Quote Originally Posted by Redrobes View Post
You dont need to show the extents for me so long as the wip image is the same size as the others and you havent moved the shape withing the image. I have the mask all set up so I just take the new wip and apply the mask to it.

JPEG at 100% means no loss - or at least it ought to. That means it needs to encode every last pixels worth of information. JPEG works by working out the spectral content of 8x8 blocks of pixels and then encoding them in most important to least. The quality value tells it how many of the spectral components are encoded so as you reduce it then it knocks out more of the insignificant ones under some threshold. But with 100% that threshold is 0 and your supposed to do them all. So the difference from 100% to 99% could be quite a lot but 99% to 95% less so.

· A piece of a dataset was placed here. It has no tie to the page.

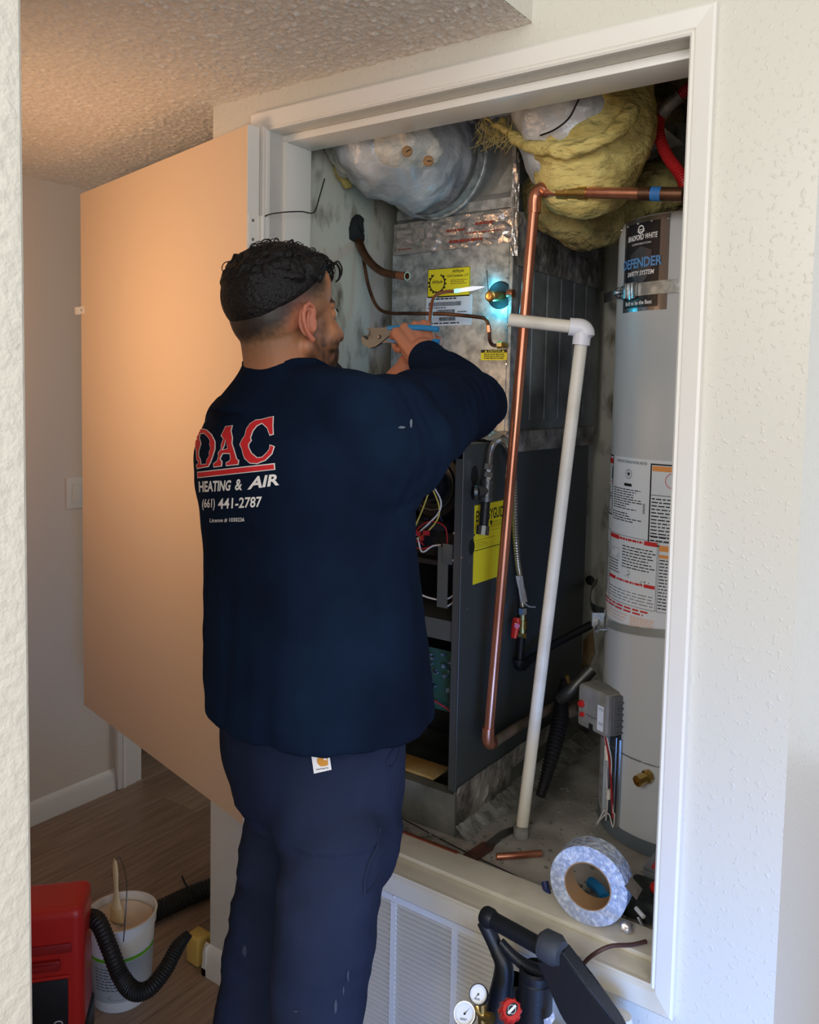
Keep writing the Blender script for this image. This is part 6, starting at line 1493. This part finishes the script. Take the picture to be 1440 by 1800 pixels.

We had a challenge once to make a map but the image size in bytes had to be less than some value I cant recall but something like 64K and the map had to be > 800x600 or something. It was quite tough as you add detail the file size goes up. But we all learnt a lot about file sizes in that challenge. If your image has lots of normal detail in it then JPG is better if you have blocks of solid colour then often PNG can beat JPG in those situations. PNG is always lossless but JPG is normally lossy but with 100% it should be lossless - it does depend on the app tho. Also 5% in one app seems to be different to 5% in another. A drop of 5% in Gimp seems to be quite significant compared to other apps. I am not sure if JPG standard sets the exact method of how many or how much of the spectral components to drop with a determinate amount of quality value.
Ha! See - I learn quickly - quote the whole block you are answering or end up making a nonsense of the thread by getting ninjad in the middle

Its exactly the same. I even have a nice rectangle on the map to show the extent to pick once I've called the 'Rectangular Section JPEG' tool through the save menu, and I set the same pixel dimensions and use same map coordinates to define the exported map.

I used Corel Photopaint to reduce the file size - the export for web tool. I set the compression to 3% first and it was still over the limit - about 10 MB, so I went up to 5% and it turned out the one you see. I can't tell the difference, so I guess the loss must be in the texture of the background, which is nice and pale anyway, so it shouldn't matter.